The phones started ringing in the career center at Mount Vernon High in Alexandria on the first day of school. The Northern Virginia Park Authority had nine openings. Giant was looking for grocery baggers to work Saturdays.

Nancy Van Metre, school career coordinator, realized there could be only one group more disgruntled about the start of school than youngsters: local employers battling a labor shortage in low-skill and entry-level jobs.

"Anybody who had college kids for the summer has a problem," she said as dozens of jobs listings piled up.

So desperate are employers in the Washington area right now that many have made special appeals to students to stay on the job past the traditional end of summer, Labor Day. They're offering split shifts, higher wages and looking for workers in schools, at the checkout counter and through a record number of ads in the newspaper.

The loss of student help comes at a time, employers say, when the labor shortage in the area appears to be intensifying. Job growth in the Washington area has outpaced the national average during the past few years and unemployment has continued to sink to surprising lows.

"For the first time, this summer we had twice as many jobs as students. And the problem is just getting worse," said Walter Wolfe, employment training coordinator for the Montgomery County Department of Family Resources.

Youth unemployment nationwide has dropped dramatically during the past five years, according to the Labor Department's Bureau of Labor Statistics. In July 1983, 16.2 percent of workers 16 to 24 years old who wanted jobs couldn't find them. This year, that rate dropped to 11.7 percent.

Job program counselors in the Washington area scrambled throughout the month of June to match thousands of students with businesses in need of clerical workers, typists and retail clerks. Today, of the 24,000 students who received jobs created through the District's youth program, 2,000 are staying on with their businesses this fall, according to city officials. In the suburbs, where employment offices received fewer applications, state job program coordinators such as Wes Caison of the Virginia Job Service found "a lot better-paying jobs were available to youngsters this summer."

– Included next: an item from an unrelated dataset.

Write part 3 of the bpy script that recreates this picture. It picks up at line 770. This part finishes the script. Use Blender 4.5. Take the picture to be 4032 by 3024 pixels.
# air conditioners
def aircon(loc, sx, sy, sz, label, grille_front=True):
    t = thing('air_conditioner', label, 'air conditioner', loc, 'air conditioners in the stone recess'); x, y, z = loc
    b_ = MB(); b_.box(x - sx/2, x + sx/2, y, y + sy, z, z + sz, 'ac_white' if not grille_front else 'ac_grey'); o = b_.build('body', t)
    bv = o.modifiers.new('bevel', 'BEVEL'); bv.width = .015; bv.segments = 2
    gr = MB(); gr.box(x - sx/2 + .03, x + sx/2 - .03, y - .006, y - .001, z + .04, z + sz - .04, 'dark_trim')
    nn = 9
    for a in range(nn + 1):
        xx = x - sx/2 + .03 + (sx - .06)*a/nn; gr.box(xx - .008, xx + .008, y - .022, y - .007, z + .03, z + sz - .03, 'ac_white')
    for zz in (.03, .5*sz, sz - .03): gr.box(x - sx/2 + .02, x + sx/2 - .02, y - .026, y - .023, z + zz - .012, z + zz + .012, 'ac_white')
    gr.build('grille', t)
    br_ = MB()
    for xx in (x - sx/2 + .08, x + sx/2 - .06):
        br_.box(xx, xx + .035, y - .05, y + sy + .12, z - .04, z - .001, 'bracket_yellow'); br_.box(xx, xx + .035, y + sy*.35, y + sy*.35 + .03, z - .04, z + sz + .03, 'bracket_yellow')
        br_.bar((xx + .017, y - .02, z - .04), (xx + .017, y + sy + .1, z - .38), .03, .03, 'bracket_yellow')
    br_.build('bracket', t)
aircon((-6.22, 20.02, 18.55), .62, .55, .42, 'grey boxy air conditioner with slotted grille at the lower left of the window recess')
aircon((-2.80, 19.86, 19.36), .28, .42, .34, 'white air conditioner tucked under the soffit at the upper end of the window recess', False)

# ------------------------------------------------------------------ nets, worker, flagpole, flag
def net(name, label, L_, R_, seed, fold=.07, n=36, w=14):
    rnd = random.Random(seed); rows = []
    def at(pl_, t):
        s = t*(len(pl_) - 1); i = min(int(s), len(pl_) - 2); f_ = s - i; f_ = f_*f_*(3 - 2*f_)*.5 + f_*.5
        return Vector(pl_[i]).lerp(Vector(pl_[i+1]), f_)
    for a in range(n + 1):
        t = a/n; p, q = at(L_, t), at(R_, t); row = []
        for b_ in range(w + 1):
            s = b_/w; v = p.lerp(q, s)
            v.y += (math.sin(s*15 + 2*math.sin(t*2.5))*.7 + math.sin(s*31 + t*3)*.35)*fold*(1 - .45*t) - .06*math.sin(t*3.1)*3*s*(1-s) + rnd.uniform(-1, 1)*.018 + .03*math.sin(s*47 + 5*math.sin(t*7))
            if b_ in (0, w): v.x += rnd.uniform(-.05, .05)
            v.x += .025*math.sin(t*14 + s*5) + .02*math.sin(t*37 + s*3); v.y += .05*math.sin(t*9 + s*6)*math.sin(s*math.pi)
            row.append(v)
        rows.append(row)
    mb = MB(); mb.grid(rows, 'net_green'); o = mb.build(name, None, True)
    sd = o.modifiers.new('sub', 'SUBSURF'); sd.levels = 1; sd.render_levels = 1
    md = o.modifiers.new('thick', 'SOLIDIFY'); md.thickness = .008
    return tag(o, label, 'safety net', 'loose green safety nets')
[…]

"I think it's fair to say that all the young people who want to continue to work {during the school year} can still work," said Caison, office manager in Falls Church, largest of four employment offices in Northern Virginia. "We're seeing restaurants that are using job applications as placemats and advertising tuition programs to students on the plastic dividers that usually promote the dessert of the day."

A partial explanation for the scramble can be found in the latest unemployment figures. Even the District, where joblessness has held steady at 7 percent despite a 3 percent rate in the suburbs, is beginning to feel the pinch for employes. For the first time in six years, unemployment in the District fell in the summer. The jobless rate in July was 6.2 percent, the lowest in more than 15 years; at the same time, the suburban rate dropped slightly, to 2.8.

A good barometer of the need, newspaper classified ads, is just another testament to the problem facing many employers. Today's Washington Post carries 78 pages of classified employment ads, a record number for this time of year and nearly 12 percent more than last year.

"It's been harder to see workers go this fall because the regular job market is so tight," said Evelyn Kenley, personnel representative for Giant Food stores. During the summer, 200 to 300 students were hired at stores in Montgomery and Fairfax counties to stock produce and bag groceries, she said. With the start of school, she said, some Giant stores "are doing everything we can to keep them on."

"We're trying to fit the student hours as much as we can," she said. "At our gourmet store in Rockville, we're offering Saturday-only jobs."

The labor pinch appears to know no boundaries. Both large and small businesses are having problems attracting the young. Whether inside or outside the Capital Beltway, some business owners are clamoring for help from their communities to fill in the gap.

In Montgomery County, the Economic Development Council is forming a task force of small business owners to look at problems with hiring. Several malls in the area, including Lakeforest and Montgomery, recently sponsored job fairs that attracted few youths. It is time, according to Ben King, owner of Gaylord's Lamps and Shade and a member of the task force, to address what they see as a crisis.

"We've had to close on Mondays because of the lack of workers, and we've had to cancel sales," King said. "The schools have been fairly good sources for labor, but once school starts, it just makes a bad situation worse . . . . What we need to do is put together a network of job resources."

At Peoples Drug Store, a chain with 170 stores in the metropolitan area, individual store managers are getting help from their corporation to attract stock clerks and cashiers. The company is supplying them with mini-application forms to stuff in customers' bags at the checkout line. This month, the company finished filming of a slide show that will be taken on the road and shown at local high schools in hopes of drumming up a few applicants.

"The unemployment picture is certainly tight," said Mark Arensmeyer, vice president for personnel. "We all know the demographics. Now we're just trying any way to get the workers we can."